The author doesn't mention that federal governments, just like a container of tasty yogurt at the supermarket, apparently have an empirically natural, best before date. Doesn't matter if the yogurt is blueberry, strawberry, peach, or mmm... green smoothie, "sunny ways" or "muddy waters", there is a natural lifespan. Trudeau père; Mulroney; Chrétien; Harper, now Trudeau fils. I have no idea if Trudeau actuel would be in better shape even if he hadn't renegued on electoral reform, or had avoided the Wilson-Raybould/ Philpott affair, hadn't bought and rebuilt the absurd TMX pipeline or, indeed, had shown plus sage, sartorial sense on his visit to India; history suggests it may not have mattered (thought it is important to mention that Trudeau père accomplished his constitutional/ charter work only after his resurrection, which extended his b.b. date).
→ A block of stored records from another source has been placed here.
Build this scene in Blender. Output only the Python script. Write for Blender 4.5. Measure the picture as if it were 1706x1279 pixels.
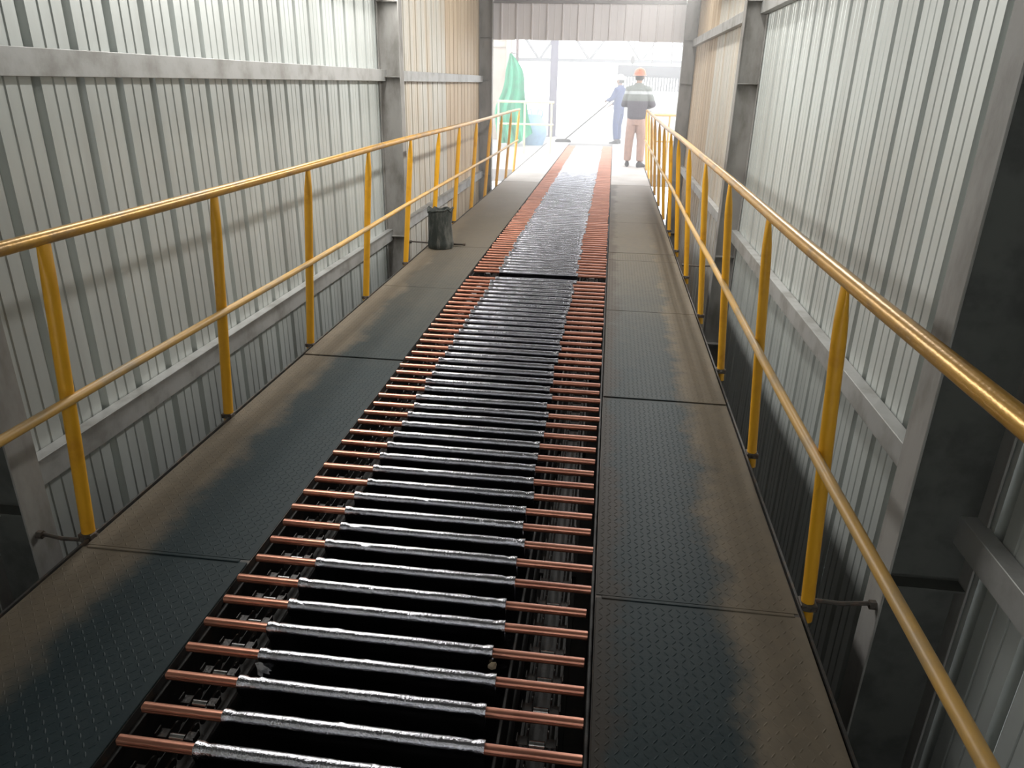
import bpy, bmesh, math, random
from mathutils import Vector, Matrix, noise

for _o in list(bpy.data.objects):
    bpy.data.objects.remove(_o, do_unlink=True)
random.seed(11)
scene = bpy.context.scene
C = scene.collection

# ------------------------------------------------------------------ camera
cam_d = bpy.data.cameras.new('camera')
cam_d.sensor_width = 36.0
cam_d.sensor_fit = 'HORIZONTAL'
cam_d.lens = 1210.0 / 1706.0 * 36.0
cam_d.clip_start = 0.05
cam_d.clip_end = 300
cam = bpy.data.objects.new('camera', cam_d)
C.objects.link(cam)
_f = Vector((171.0, 499.5, 1210.0)).normalized()
_u = Vector((63.0, 2960.0, -1210.0))
_u = (_u - _f * _u.dot(_f)).normalized()
_r = Vector((_u.y * _f.z - _u.z * _f.y, _u.z * _f.x - _u.x * _f.z, _u.x * _f.y - _u.y * _f.x))
if _r.x < 0:
    _r = -_r
_right = Vector((_r.x, _f.x, _u.x))
_up = Vector((_r.y, _f.y, _u.y))
_fwd = Vector((_r.z, _f.z, _u.z))
cm = Matrix((( _right.x, _up.x, -_fwd.x, 0.0),
             ( _right.y, _up.y, -_fwd.y, 0.0),
             ( _right.z, _up.z, -_fwd.z, 1.55),
             (0, 0, 0, 1)))
cam.matrix_world = cm
scene.camera = cam

# ------------------------------------------------------------------ light and exposure
world = bpy.data.worlds.new('overcast_sky')
scene.world = world
world.use_nodes = True
_bg = world.node_tree.nodes['Background']
_bg.inputs['Color'].default_value = (0.97, 0.985, 1.0, 1)
_bg.inputs['Strength'].default_value = 5.0
LAMP_POWER = 36.0
REAR_POWER = 3.0
# (x, y, z, tilt about y): added rows on both walls, standing in for eave daylight
LAMPS = ([(0.80, y, 2.95, 48) for y in (5.85, 7.15, 8.45, 9.7)] + [(0.94, 11.0, 3.04, 48)] + [(-1.96, y, 2.48, -55) for y in (3.95, 5.22, 6.49)])  # farthest right lamp added to brighten the gable and far bay
scene.view_settings.view_transform = 'Standard'
scene.view_settings.look = 'None'
scene.view_settings.exposure = 0.0
scene.view_settings.gamma = 1.0
scene.view_settings.use_curve_mapping = False

# ------------------------------------------------------------------ helpers
class MB:
    def __init__(self):
        self.v = []
        self.f = []
    def add(self, vs, fs):
        n = len(self.v)
        self.v += [tuple(p) for p in vs]
        self.f += [tuple(i + n for i in q) for q in fs]
        return self
    def box(self, x0, x1, y0, y1, z0, z1):
        return self.add([(x0, y0, z0), (x1, y0, z0), (x1, y1, z0), (x0, y1, z0),
                         (x0, y0, z1), (x1, y0, z1), (x1, y1, z1), (x0, y1, z1)],
                        [(0, 3, 2, 1), (4, 5, 6, 7), (0, 1, 5, 4), (1, 2, 6, 5), (2, 3, 7, 6), (3, 0, 4, 7)])
    def prism(self, pts, axis, a, b):
        """closed 2D outline extruded along an axis; pts are the two other coordinates in xyz order"""
        n = len(pts)
        def mk(p, t):
            return {'x': (t, p[0], p[1]), 'y': (p[0], t, p[1]), 'z': (p[0], p[1], t)}[axis]
        vs = [mk(p, a) for p in pts] + [mk(p, b) for p in pts]
        fs = [(i, (i + 1) % n, n + (i + 1) % n, n + i) for i in range(n)]
        fs += [tuple(range(n - 1, -1, -1)), tuple(range(n, 2 * n))]
        return self.add(vs, fs)
    def tube(self, path, r, n=10, cap=True):
        pts = [Vector(p) for p in path]
        rs = r if isinstance(r, (list, tuple)) else [r] * len(pts)
        vs, fs = [], []
        prev = None
        for i, p in enumerate(pts):
            if i == 0:
                d = pts[1] - pts[0]
            elif i == len(pts) - 1:
                d = pts[-1] - pts[-2]
            else:
                d = (pts[i + 1] - pts[i]).normalized() + (pts[i] - pts[i - 1]).normalized()
            d = d.normalized()
            if prev is None:
                ref = Vector((0, 0, 1)) if abs(d.z) < 0.9 else Vector((1, 0, 0))
                a = d.cross(ref).normalized()
            else:
                a = (prev - d * prev.dot(d)).normalized()
            prev = a
            b = d.cross(a)
            for k in range(n):
                t = 2 * math.pi * k / n
                vs.append(p + a * (rs[i] * math.cos(t)) + b * (rs[i] * math.sin(t)))
        for i in range(len(pts) - 1):
            for k in range(n):
                k2 = (k + 1) % n
                fs.append((i * n + k, i * n + k2, (i + 1) * n + k2, (i + 1) * n + k))
        if cap:
            fs.append(tuple(range(n - 1, -1, -1)))
            m = (len(pts) - 1) * n
            fs.append(tuple(range(m, m + n)))
        return self.add(vs, fs)
    def rings(self, rings, close_ends=True):
        n = len(rings[0])
        vs = [p for r in rings for p in r]
        fs = []
        for i in range(len(rings) - 1):
            for k in range(n):
                k2 = (k + 1) % n
                fs.append((i * n + k, i * n + k2, (i + 1) * n + k2, (i + 1) * n + k))
        if close_ends:
            fs.append(tuple(range(n - 1, -1, -1)))
            m = (len(rings) - 1) * n
            fs.append(tuple(range(m, m + n)))
        return self.add(vs, fs)
    def mesh(self, name, mat=None, smooth=False, bevel=0.0, seg=1):
        me = bpy.data.meshes.new(name)
        me.from_pydata(self.v, [], self.f)
        bm = bmesh.new()
        bm.from_mesh(me)
        bmesh.ops.recalc_face_normals(bm, faces=bm.faces)
        if bevel:
            es = [e for e in bm.edges if len(e.link_faces) == 2 and e.calc_face_angle(0) > 0.6]
            bmesh.ops.bevel(bm, geom=es, offset=bevel, segments=seg, affect='EDGES', clamp_overlap=True)
        bm.to_mesh(me)
        bm.free()
        if smooth:
            for p in me.polygons:
                p.use_smooth = True
            try:
                me.set_sharp_from_angle(angle=math.radians(40))
            except Exception:
                pass
        if mat:
            me.materials.append(mat)
        me.update()
        return me
    def build(self, name, mat=None, parent=None, smooth=False, bevel=0.0, seg=1):
        return link(name, self.mesh(name, mat, smooth, bevel, seg), parent)

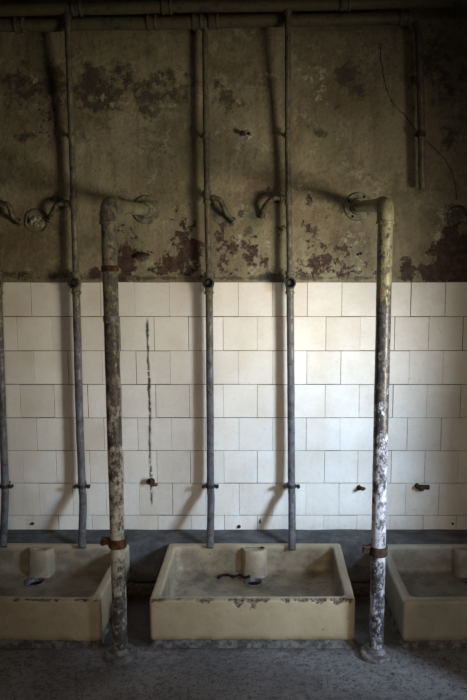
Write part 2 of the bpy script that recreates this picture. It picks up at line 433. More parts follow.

Oh, and I also appreciate the link to the available-at-no-cost book, "Regime of Obstruction:
How Corporate Power Blocks Energy Democracy". But, I do note that obstruction, manipulation and capture of politicians, civil servants and public policy by commercial (or more abstractly: monied) interests is an enormous problem in many governments, today; apart from the total fossil capture of Alberta and Saskatchewan governments, witness DFO corruption vis-a-vis open-net fish farms; Ontario and BC policy support for fossil gas; federal gov't corruption vis-a-vis the entire chemical industry, as exemplified with pesticide regulation.
I hope I have the time to provide a more thorough response, if only to show that I've thought through the many realities presented by Prof. Adkin in this meaty piece.